The church was greatly rebuilt in the 13th century, when the nave arcades were added, and again in the 14th century. Probably at this time, likely due to concerns about the stability of the tower or even because of its collapse, the crossing tower was demolished and rebuilt one bay west. Also at this time, new transepts were built, and the nave lengthened. The church was extensively refurbished and refurnished in the later 15th century. The work on the south aisle windows is documented to 1464-6.
The font was provided in 1468 for £12 16s 9d, and probably provides a terminal date for structural work on the nave. The lectern dates to 1482. The south porch was added circa 1500 and paid for by Roger and Margaret Boton. The detached bell tower was built circa 1515-25. The central tower was reduced in height in 1539. The northeast chapel and St Edmund's Chapel to its east were demolished in 1565. By the late 18th century the roofs were largely ceiled in, and the church had substantial galleries, including two tiers of galleries in the aisles.

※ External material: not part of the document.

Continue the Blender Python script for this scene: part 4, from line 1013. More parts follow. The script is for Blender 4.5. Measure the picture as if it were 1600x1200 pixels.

Restoration in 1857 (architect unidentified) included replacing two Perpendicular windows in the chancel with three-light Early English-style windows. There were extensive restorations in 1876 and 1885-6. The galleries were removed during the 19th century and the seating installed, although this was modified in the 20th century. The rood screen was installed in 1921 as a memorial for World War I. The northeast vestry was built on the site of St Edmund's Chapel in 1922. The Oxburgh screen of circa 1480 at the entrance to the south transept Lady chapel was brought from Oxburgh church in 1949, following the collapse of the spire there and the subsequent demolition of the nave.